こうして、栄正丸は、A受審人ほか1人が乗り組み、操業の目的で、船尾トリムの状態で同日18時ごろ恵曇漁港を発し、主機の回転数を毎分1,900ばかりの全速力に定めて漁業に向っていたところ、前示亀裂が拡大してユニオンナットねじ込み付近で枝管が破断し、機関室に海水が噴出して船底に急激にたまるようになり、19時30分出雲日御碕灯台から真方位235度2海里の地点において、点検のため機関室入口から内部を覗いたA受審人が、主機フライホールが海水を巻き上げ、同室床板付近まで浸水しているのを発見した。
当時、天候は晴で風はほとんどなく、海上は穏やかであった。
栄正丸は、主機を停止して同行中の僚船に救助を求め、接舷した僚船2隻によって機関室の排水作業が行われたのち、恵曇漁港に引き付けられ、主機及び減速機などが濡損したが、のち陸揚げして修理された。
(原因)
本件浸水は、島根県恵曇漁港を出漁するにあたり、主機始動後の点検が不十分で、減速機潤滑油冷却器の冷却海水入口管ユニオン継手部に生じた腐食亀裂からの漏水が放置され、航行中、亀裂の拡大した同継手部が破断し、多量の海水が機関室に流入したことによって発生したものである。
(受審人の所為)
A受審人は、島根県恵曇漁港を出漁するため、操舵室で主機を始動した場合、航行中は機関室を無人とすることが多かったのであるから、水や油の漏れなどの異状を放置することのないよう、機関室に入って冷却海水管系など主機各部を点検すべき注意義務があった。
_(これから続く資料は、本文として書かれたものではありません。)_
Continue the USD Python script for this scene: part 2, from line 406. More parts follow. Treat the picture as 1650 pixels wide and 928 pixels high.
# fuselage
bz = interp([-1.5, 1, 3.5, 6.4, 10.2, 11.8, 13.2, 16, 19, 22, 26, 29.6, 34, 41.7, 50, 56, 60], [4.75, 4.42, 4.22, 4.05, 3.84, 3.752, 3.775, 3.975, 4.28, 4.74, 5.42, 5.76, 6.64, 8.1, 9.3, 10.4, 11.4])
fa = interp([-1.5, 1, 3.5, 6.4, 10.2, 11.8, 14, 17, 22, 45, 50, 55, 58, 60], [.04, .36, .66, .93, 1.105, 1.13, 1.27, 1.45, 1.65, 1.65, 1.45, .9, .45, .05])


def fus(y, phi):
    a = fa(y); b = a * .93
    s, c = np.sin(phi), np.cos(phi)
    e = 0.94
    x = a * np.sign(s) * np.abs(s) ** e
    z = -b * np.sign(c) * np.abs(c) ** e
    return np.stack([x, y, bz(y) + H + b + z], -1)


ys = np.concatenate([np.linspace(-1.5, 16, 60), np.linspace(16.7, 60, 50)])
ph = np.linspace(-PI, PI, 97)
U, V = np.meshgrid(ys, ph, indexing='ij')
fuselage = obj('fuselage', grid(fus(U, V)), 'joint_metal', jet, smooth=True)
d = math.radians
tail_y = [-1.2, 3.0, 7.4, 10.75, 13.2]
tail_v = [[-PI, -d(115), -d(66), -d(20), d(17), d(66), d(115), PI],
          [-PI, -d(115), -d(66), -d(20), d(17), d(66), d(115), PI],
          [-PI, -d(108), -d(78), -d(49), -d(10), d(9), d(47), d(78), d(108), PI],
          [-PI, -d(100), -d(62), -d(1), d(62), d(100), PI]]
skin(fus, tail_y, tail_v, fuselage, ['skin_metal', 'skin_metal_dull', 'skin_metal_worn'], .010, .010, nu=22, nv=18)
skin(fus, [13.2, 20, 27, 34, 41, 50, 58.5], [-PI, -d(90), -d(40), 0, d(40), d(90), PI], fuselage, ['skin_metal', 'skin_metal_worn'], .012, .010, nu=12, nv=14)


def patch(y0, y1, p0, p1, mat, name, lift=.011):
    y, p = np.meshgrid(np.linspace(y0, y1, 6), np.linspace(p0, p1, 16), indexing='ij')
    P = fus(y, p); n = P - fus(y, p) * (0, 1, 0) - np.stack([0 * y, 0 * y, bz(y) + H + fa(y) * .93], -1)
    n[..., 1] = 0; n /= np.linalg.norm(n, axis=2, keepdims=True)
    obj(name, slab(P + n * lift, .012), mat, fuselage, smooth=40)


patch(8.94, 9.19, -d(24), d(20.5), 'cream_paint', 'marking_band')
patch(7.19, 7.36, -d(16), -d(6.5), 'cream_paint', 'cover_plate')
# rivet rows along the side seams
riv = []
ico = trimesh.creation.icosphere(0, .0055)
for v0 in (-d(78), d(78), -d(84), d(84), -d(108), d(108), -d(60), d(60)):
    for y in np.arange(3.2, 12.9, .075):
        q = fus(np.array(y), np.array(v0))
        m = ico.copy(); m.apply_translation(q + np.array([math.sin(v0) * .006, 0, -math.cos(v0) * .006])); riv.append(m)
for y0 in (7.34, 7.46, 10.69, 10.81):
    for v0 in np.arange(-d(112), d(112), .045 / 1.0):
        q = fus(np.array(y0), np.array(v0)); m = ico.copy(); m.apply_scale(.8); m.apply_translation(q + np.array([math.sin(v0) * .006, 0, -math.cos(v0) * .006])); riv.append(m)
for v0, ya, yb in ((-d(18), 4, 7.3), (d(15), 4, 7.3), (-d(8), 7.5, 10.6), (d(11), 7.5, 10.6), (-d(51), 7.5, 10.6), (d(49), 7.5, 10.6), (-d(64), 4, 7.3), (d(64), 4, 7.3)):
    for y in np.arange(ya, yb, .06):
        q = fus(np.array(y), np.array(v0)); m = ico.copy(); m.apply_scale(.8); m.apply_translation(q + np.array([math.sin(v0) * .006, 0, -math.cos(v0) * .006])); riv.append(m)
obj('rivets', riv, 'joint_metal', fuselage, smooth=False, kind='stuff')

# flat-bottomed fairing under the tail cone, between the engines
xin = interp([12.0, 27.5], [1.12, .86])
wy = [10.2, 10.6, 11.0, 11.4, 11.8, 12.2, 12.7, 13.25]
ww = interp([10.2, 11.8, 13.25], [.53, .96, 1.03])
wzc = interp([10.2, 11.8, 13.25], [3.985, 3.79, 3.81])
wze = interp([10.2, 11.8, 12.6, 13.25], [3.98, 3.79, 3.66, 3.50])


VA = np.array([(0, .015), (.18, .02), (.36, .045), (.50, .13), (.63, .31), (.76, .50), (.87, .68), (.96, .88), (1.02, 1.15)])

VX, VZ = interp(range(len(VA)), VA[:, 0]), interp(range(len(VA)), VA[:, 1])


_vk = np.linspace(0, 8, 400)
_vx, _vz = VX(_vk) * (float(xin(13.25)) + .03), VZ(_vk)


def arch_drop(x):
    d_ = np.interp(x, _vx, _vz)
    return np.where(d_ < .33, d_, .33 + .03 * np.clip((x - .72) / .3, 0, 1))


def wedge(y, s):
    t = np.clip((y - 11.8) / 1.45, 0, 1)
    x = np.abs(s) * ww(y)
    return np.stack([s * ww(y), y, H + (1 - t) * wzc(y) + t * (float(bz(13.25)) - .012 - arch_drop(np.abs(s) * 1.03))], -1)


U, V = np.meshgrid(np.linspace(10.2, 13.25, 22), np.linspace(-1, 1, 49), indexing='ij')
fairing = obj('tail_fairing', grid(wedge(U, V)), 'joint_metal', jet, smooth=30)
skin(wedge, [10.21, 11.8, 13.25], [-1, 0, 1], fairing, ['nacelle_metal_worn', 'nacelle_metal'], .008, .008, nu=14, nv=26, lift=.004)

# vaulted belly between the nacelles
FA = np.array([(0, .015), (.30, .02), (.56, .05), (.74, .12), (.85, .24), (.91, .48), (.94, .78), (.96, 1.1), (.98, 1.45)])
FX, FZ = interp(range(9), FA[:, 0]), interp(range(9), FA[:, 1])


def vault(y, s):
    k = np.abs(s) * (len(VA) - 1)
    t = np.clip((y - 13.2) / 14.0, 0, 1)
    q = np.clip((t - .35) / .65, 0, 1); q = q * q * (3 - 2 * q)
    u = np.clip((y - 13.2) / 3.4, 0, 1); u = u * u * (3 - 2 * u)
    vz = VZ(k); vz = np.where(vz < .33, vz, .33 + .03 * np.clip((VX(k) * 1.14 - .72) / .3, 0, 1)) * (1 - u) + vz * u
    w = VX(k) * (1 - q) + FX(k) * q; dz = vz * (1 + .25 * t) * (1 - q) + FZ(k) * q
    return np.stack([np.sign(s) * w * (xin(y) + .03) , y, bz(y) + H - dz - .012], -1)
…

ところが、同人は、それまで機関室ビルジ量に急激な変化がなく、運転音などから正常な状態で運転されているものと思い、機関室に入って主機各部を点検しなかった職務上の過失により、減速機潤滑油冷却器の冷却海水入口管ユニオン継手部に腐食亀裂を生じて海水が漏洩していることに気付かないまま運転を続け、同継手部が破断して多量の海水の同室への流入を招き、主機及び減速機などを濡損させるに至った。